У меня была мечта приобрести магнитофон и записать на пленку мои любимые песни, которые передавались по «Маяку»:  «Коробейники», «Когда я на почте служил ямщиком», «Гори, гори, моя звезда», про Ермака, песни Руслановой, полонез Огинского. Со временем это удалось мне сделать. Я  до сих пор люблю слушать эти старинные, полные души произведения. В отпуске я побывал в северной столице нашей Родины, Ленинграде.

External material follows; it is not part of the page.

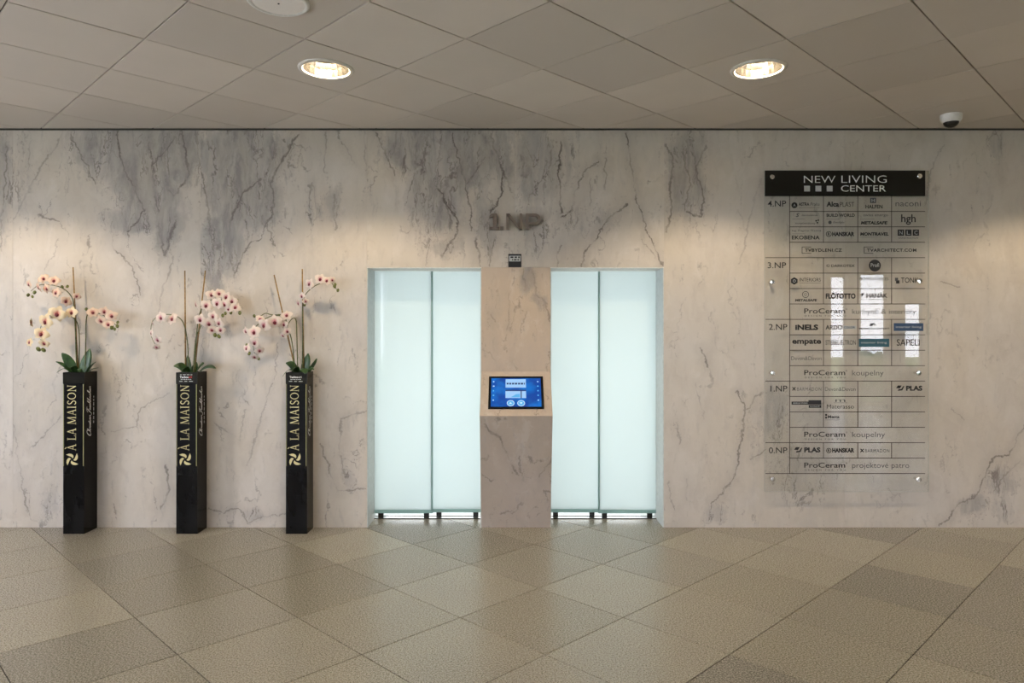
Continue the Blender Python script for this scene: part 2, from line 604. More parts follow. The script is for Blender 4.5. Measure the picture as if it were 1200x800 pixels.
V_C = [(1.8, .6, [(350, 158), (325, 195), (318, 215), (320, 250), (312, 262)]), (1.6, .6, [(307, 210), (285, 225), (270, 260)]),
       (1.5, .6, [(312, 262), (305, 280), (290, 288), (275, 320)]), (1.3, .55, [(313, 262), (322, 287)]),
       (1.6, .55, [(236, 200), (243, 240), (247, 270)]), (1.8, .4, [(382, 155), (380, 200)]), (1.3, .4, [(400, 165), (415, 190)]),
       (1.5, .5, [(427, 155), (429, 200)]), (1.8, .5, [(390, 228), (394, 270)]), (1.3, .35, [(365, 215), (370, 240)]),
       (1.3, .55, [(245, 595), (262, 600), (280, 596), (292, 612), (310, 605), (335, 600)]),
       (1.4, .45, [(318, 450), (300, 510), (290, 545)]), (1.2, .4, [(250, 495), (280, 515), (288, 480)]),
       (1.5, .5, [(375, 520), (395, 575), (428, 573)]), (1.5, .42, [(430, 480), (400, 490), (397, 530), (405, 560)])]
P_C = [(282, 182, 62, 44, .70), (284, 232, 44, 46, .85), (258, 282, 27, 40, .90), (246, 322, 14, 30, .65), (368, 250, 12, 16, .4),
       (392, 240, 10, 32, .35), (296, 606, 14, 10, .4), (408, 560, 16, 16, .35)]
V_D = [(1.3, .6, [(440, 155), (450, 175), (463, 205)]), (1.4, .65, [(530, 155), (536, 180), (545, 210), (550, 240), (552, 270)]),
       (1.3, .6, [(568, 185), (548, 215)]), (1.6, .75, [(512, 220), (525, 240), (537, 265), (530, 285)]),
       (1.6, .75, [(590, 200), (587, 230), (575, 250)]), (1.8, .65, [(575, 160), (590, 200), (598, 225)]),
       (1.5, .6, [(558, 280), (562, 312)]), (1.5, .6, [(580, 280), (573, 312)]), (1.2, .45, [(500, 312), (503, 280)]),
       (1.3, .6, [(494, 190), (492, 206)]), (1.8, .6, [(520, 298), (535, 275)])]
P_D = [(492, 172, 44, 34, .85), (512, 225, 38, 46, .85), (545, 185, 40, 48, .75), (520, 290, 26, 16, .45), (570, 262, 14, 44, .55),
       (590, 180, 18, 46, .5)]
V_E = [(1.8, .8, [(657, 165), (655, 200), (657, 215), (657, 250)]), (1.5, .75, [(700, 190), (688, 198), (680, 208), (673, 230), (670, 247), (658, 255)]),
       (1.4, .8, [(733, 155), (740, 195), (745, 230), (755, 262), (770, 295), (777, 312)]),
       (1.5, .75, [(735, 238), (715, 255), (700, 277), (685, 297), (681, 312)]), (1.2, .45, [(710, 185), (709, 220)]),
       (1.0, .4, [(692, 210), (692, 240)]), (1.2, .5, [(752, 280), (768, 302)]), (1.5, .55, [(656, 288), (653, 312)])]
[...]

Там приобрел радиолу «Казань-2» с магнитофонной приставкой, кассетами на 100 метров. Радиола была удобна тем, что складывалась в небольшой чемоданчик, и ее удобно было переносить.

В праздники – Новый год, Пасха, 1 Мая, Ильин день мама отцу ставила бражку, сама была непьющая. Отец приглашал в гости Ивана Ильича, выпивал сам и его угощал бражкой. А потом запевал песни: «Ермак», «Гремел, ревел пожар московский», «Золотые горы». У меня появилась мысль записать на пленку то, что исполняет отец, но так,  чтоб они не могли увидеть радиолу и микрофон. Иван Ильич почти не пел, а слушал отца и только головой покачивал. Отец, мало того, что громко пел: «Ревела буря, гром гремел», да еще вставал со стула и сам себе дирижировал руками. В этот момент он ощущал себя знаменитым исполнителем. Поговорили, попели, устали. Иван Ильич, уже хмельной, отправился домой, я его проводил. Отец, еще посидев немного, тоже отправился спать. Я настроил радиолу, запись меня обрадовала, воспроизведение получилось  отличное.

Отец проснулся, выпив еще стакан бражки, говорит: «Где Ваня?» «Ушел домой», – отвечаю ему. Я спросил: «Песни помнишь, как пел?» «Немного вспоминаю», – отвечает он. «Хочешь послушать, как ты пел?» «Как это послушать?» «Ты что ли будешь петь? А мне сейчас что-то не хочется петь». «Нет, ты будешь слушать себя». «Ничего не понимаю, как я себя буду слушать?» «Пойдем в комнату, там ты услышишь, как ты вчера прелестно пел». Я завел радиолу на полную громкость. Послышались то ли песня, то ли музыкальные крики моего отца. Сначала он был в недоумении, так как узнал свой голос. Сходил на кухню, еще выпил стакан бражки. Говорит: «Дай еще послушаю». Он узнал свой голос и все больше удивлялся. Отец знал только радио, телевизора в ту пору не было, может он слышал про магнитофон, но как он работал, ему было не известно. Слушая он возбуждался: «Схожу за Иваном. Послушаем вместе».  Пришли. Отец говорит: «Послушай». Магнитофон стал воспроизводить запись на всю мощность. Но два друга все равно для убедительности приложили к ушам ладошки рук и слушали. Это ли не диво, вчерашний день стал сегодняшним для них. На их лицах было не только удивление, но и гордость, что их голоса кто-то слушал и сейчас воспроизводит.

Иван Ильич закашлял, потом смеялся до слез, показывая на проигрыватель: «Вот, Паша, не помню, когда так смеялся. Хороший чемодан. Он нас подслушал, о чем мы говорили и пели, а теперь нам об этом рассказал».

Отец ему ответил: «А мне как быть? Он (Володя) уйдет куда-нибудь из дома. Придет. Свой чемодан включит и все будет знать, что я делал, о чем говорил. Что мне сейчас делать? Говорить шепотом? Или вообще молчать? Ябедник ему все про нас расскажет. Друзья так и не поняли в чем секрет этого чемодана.

А отец, выпивши, часто предупреждал меня, что он выбросит этот чемодан-ябедник. Но эти слова были как шутливая угроза. Ему самому был интересен и непонятен секрет такого чудо-чемодана.